What you will do: Retype the entries, please, from their first line to the line containing "wt.links.new(bg.outputs[0], wo.inputs[0])", exactly and only those lines, minus the pictures.

Recorded data:
┌──
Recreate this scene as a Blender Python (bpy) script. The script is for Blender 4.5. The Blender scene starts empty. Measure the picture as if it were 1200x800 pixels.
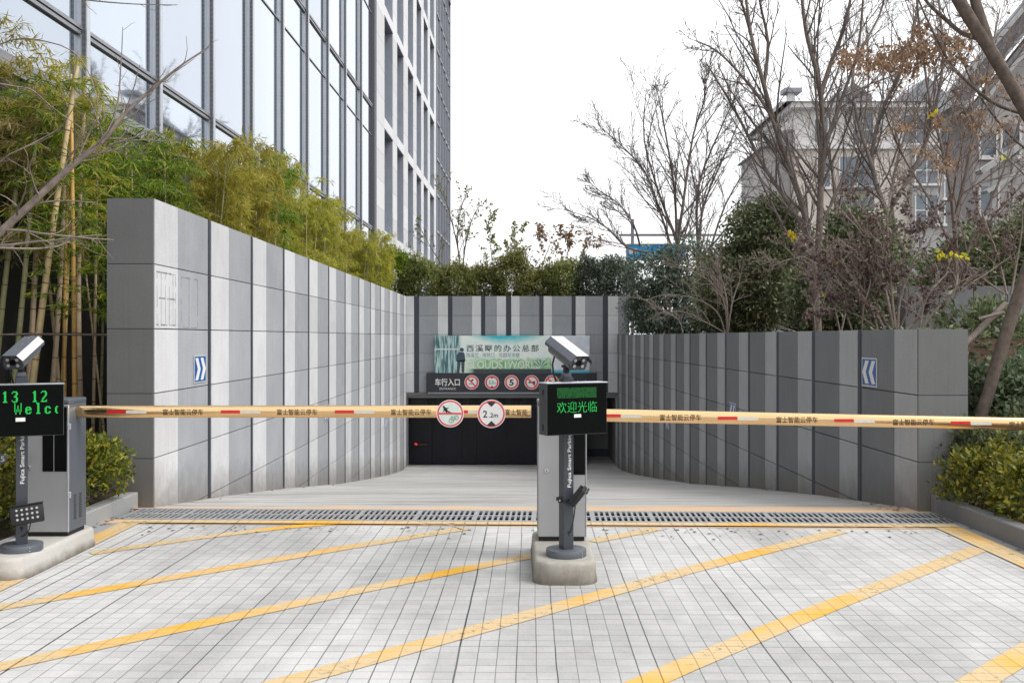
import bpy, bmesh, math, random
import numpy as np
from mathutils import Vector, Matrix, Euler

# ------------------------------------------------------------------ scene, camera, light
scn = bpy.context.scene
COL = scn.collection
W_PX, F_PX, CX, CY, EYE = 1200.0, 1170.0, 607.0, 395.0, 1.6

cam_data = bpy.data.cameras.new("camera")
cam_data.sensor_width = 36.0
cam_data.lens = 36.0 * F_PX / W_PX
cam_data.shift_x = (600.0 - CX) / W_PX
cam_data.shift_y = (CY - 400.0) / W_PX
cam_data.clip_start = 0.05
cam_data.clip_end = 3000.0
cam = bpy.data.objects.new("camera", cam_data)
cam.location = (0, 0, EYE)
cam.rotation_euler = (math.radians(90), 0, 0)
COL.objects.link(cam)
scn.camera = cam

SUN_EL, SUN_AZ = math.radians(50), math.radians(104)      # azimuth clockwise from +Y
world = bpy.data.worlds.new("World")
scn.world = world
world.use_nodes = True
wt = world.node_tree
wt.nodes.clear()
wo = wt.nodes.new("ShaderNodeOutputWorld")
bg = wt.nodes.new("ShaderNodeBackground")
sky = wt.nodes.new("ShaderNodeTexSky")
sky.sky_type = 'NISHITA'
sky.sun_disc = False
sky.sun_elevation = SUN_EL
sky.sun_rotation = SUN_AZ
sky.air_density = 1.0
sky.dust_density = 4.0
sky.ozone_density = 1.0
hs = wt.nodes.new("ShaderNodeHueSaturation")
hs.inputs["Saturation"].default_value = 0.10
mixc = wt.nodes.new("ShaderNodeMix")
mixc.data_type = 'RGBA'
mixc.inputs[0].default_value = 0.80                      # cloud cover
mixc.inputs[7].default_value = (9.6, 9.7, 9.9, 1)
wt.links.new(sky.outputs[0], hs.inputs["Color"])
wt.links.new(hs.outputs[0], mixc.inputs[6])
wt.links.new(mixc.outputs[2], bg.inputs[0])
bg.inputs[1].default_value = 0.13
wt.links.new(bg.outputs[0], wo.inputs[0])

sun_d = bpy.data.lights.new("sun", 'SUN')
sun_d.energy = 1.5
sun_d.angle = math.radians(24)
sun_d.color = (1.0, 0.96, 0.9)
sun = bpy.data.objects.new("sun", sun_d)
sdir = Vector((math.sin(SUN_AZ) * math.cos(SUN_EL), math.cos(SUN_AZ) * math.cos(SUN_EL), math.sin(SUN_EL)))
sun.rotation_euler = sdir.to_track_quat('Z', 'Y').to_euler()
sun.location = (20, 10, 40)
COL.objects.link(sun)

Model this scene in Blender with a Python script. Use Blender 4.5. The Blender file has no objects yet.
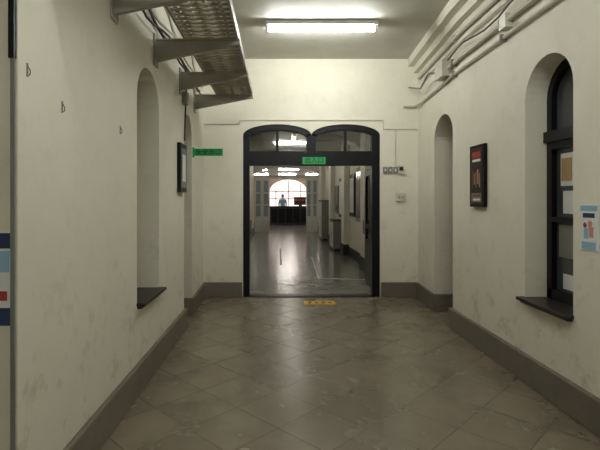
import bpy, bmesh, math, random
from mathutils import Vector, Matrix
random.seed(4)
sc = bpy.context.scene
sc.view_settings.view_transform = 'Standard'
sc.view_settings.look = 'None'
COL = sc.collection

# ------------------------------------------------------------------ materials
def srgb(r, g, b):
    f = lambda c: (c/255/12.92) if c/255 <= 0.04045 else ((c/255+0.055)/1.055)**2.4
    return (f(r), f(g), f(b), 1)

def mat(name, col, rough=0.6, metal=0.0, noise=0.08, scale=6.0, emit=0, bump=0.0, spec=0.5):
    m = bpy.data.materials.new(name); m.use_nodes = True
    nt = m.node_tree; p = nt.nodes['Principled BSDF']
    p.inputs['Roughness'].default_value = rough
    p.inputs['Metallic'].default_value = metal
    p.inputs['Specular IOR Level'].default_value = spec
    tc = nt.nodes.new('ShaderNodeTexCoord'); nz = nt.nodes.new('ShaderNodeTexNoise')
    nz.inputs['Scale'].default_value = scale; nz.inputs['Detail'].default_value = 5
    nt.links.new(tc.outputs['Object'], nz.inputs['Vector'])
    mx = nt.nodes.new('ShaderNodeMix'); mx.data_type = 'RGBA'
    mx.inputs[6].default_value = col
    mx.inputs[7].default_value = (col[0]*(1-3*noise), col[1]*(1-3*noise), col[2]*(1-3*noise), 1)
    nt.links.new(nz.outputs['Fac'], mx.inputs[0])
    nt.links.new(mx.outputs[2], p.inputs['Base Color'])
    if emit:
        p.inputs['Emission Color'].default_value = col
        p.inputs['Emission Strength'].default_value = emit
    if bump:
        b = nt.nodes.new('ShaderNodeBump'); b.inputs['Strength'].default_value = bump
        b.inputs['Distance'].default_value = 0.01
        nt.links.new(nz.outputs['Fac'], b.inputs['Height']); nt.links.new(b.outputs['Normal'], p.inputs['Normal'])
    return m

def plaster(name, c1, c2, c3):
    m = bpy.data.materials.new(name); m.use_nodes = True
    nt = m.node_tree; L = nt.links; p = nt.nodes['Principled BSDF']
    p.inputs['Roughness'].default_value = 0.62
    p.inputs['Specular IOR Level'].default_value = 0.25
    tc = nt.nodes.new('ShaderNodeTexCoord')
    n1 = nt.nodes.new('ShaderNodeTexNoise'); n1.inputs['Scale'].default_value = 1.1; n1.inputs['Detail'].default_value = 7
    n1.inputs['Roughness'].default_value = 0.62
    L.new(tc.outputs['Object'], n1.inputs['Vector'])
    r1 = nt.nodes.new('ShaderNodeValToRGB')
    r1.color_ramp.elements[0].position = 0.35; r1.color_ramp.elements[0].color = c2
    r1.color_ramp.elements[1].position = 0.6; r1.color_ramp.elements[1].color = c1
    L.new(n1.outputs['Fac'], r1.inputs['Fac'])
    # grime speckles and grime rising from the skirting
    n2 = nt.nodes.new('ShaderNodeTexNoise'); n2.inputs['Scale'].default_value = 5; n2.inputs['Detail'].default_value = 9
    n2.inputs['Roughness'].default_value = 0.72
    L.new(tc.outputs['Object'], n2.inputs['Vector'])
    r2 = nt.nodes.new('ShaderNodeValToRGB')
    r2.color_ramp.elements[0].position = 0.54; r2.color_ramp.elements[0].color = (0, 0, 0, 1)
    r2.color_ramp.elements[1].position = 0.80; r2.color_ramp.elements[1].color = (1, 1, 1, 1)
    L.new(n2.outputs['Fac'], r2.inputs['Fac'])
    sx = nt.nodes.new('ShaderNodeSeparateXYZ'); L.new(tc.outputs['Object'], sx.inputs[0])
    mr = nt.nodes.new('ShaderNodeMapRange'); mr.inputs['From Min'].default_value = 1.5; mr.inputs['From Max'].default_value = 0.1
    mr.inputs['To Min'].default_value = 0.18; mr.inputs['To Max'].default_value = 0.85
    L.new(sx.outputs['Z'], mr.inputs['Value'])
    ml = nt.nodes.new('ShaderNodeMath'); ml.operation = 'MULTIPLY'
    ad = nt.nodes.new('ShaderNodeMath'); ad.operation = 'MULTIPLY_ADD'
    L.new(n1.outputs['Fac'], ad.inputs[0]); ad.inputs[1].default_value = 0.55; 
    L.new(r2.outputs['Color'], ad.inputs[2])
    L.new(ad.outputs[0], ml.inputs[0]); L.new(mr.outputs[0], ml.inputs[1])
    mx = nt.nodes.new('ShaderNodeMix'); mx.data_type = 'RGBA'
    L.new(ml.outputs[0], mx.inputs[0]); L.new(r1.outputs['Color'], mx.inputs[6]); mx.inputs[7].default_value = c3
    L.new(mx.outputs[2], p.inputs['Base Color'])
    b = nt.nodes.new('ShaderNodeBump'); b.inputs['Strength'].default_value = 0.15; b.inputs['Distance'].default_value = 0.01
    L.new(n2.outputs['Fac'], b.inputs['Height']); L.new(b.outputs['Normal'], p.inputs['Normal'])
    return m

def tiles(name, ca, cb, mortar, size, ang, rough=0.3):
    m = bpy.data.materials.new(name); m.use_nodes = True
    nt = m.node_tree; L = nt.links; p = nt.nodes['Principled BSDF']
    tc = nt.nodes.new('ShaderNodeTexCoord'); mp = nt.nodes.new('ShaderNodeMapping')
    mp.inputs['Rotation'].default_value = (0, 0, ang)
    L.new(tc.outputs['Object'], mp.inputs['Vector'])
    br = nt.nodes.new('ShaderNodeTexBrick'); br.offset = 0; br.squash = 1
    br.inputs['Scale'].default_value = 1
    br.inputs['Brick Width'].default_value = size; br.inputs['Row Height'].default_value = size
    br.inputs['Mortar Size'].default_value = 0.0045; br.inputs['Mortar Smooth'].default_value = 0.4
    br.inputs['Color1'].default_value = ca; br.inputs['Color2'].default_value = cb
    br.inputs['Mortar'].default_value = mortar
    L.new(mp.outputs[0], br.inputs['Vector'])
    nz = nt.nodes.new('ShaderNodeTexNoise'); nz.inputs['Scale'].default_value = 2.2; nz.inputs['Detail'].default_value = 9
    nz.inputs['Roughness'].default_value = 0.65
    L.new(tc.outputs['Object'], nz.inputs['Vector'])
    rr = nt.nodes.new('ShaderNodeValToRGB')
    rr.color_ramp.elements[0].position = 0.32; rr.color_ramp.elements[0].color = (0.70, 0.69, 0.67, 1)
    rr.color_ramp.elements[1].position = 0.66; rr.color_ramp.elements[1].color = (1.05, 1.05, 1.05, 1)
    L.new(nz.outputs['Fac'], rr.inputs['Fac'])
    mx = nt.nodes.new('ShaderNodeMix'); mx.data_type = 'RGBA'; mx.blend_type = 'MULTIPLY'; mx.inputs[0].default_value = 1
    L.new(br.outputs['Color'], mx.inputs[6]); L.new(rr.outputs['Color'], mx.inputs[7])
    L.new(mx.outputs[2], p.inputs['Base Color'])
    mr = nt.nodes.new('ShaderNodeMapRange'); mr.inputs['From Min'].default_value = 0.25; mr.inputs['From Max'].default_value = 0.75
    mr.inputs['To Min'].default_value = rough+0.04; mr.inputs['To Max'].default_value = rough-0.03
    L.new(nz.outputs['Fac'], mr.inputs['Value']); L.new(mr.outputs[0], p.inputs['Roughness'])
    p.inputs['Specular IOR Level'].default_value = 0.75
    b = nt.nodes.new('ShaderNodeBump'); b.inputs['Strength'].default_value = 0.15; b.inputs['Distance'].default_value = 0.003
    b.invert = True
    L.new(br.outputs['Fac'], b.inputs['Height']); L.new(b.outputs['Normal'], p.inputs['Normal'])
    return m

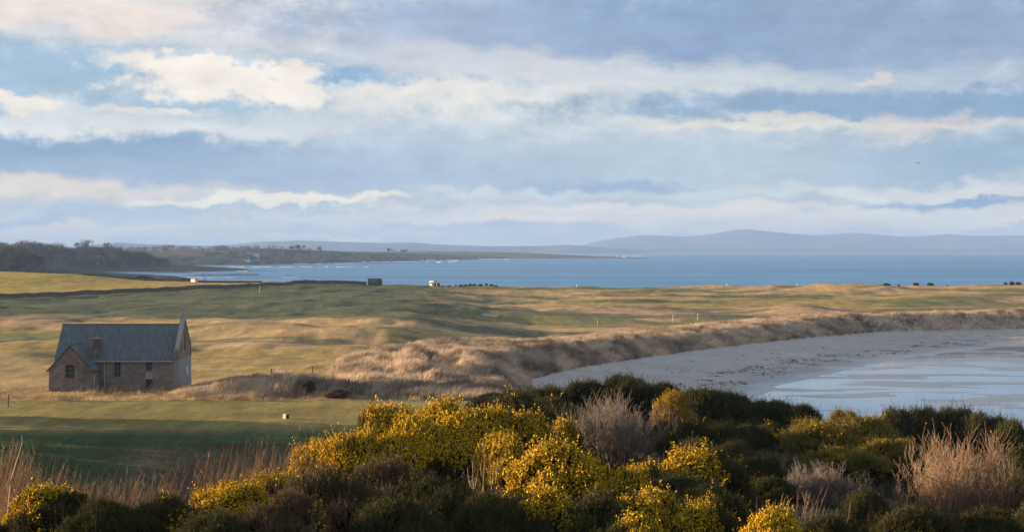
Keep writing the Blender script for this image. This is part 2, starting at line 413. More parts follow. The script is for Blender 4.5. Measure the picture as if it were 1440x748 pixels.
└──
Solution:
Recreate this scene as a Blender Python (bpy) script. The script is for Blender 4.5. The Blender scene starts empty. Measure the picture as if it were 1200x800 pixels.
import bpy, bmesh, math, random
import numpy as np
from mathutils import Vector, Matrix, Euler

# ------------------------------------------------------------------ scene, camera, light
scn = bpy.context.scene
COL = scn.collection
W_PX, F_PX, CX, CY, EYE = 1200.0, 1170.0, 607.0, 395.0, 1.6

cam_data = bpy.data.cameras.new("camera")
cam_data.sensor_width = 36.0
cam_data.lens = 36.0 * F_PX / W_PX
cam_data.shift_x = (600.0 - CX) / W_PX
cam_data.shift_y = (CY - 400.0) / W_PX
cam_data.clip_start = 0.05
cam_data.clip_end = 3000.0
cam = bpy.data.objects.new("camera", cam_data)
cam.location = (0, 0, EYE)
cam.rotation_euler = (math.radians(90), 0, 0)
COL.objects.link(cam)
scn.camera = cam

SUN_EL, SUN_AZ = math.radians(50), math.radians(104)      # azimuth clockwise from +Y
world = bpy.data.worlds.new("World")
scn.world = world
world.use_nodes = True
wt = world.node_tree
wt.nodes.clear()
wo = wt.nodes.new("ShaderNodeOutputWorld")
bg = wt.nodes.new("ShaderNodeBackground")
sky = wt.nodes.new("ShaderNodeTexSky")
sky.sky_type = 'NISHITA'
sky.sun_disc = False
sky.sun_elevation = SUN_EL
sky.sun_rotation = SUN_AZ
sky.air_density = 1.0
sky.dust_density = 4.0
sky.ozone_density = 1.0
hs = wt.nodes.new("ShaderNodeHueSaturation")
hs.inputs["Saturation"].default_value = 0.10
mixc = wt.nodes.new("ShaderNodeMix")
mixc.data_type = 'RGBA'
mixc.inputs[0].default_value = 0.80                      # cloud cover
mixc.inputs[7].default_value = (9.6, 9.7, 9.9, 1)
wt.links.new(sky.outputs[0], hs.inputs["Color"])
wt.links.new(hs.outputs[0], mixc.inputs[6])
wt.links.new(mixc.outputs[2], bg.inputs[0])
bg.inputs[1].default_value = 0.13
wt.links.new(bg.outputs[0], wo.inputs[0])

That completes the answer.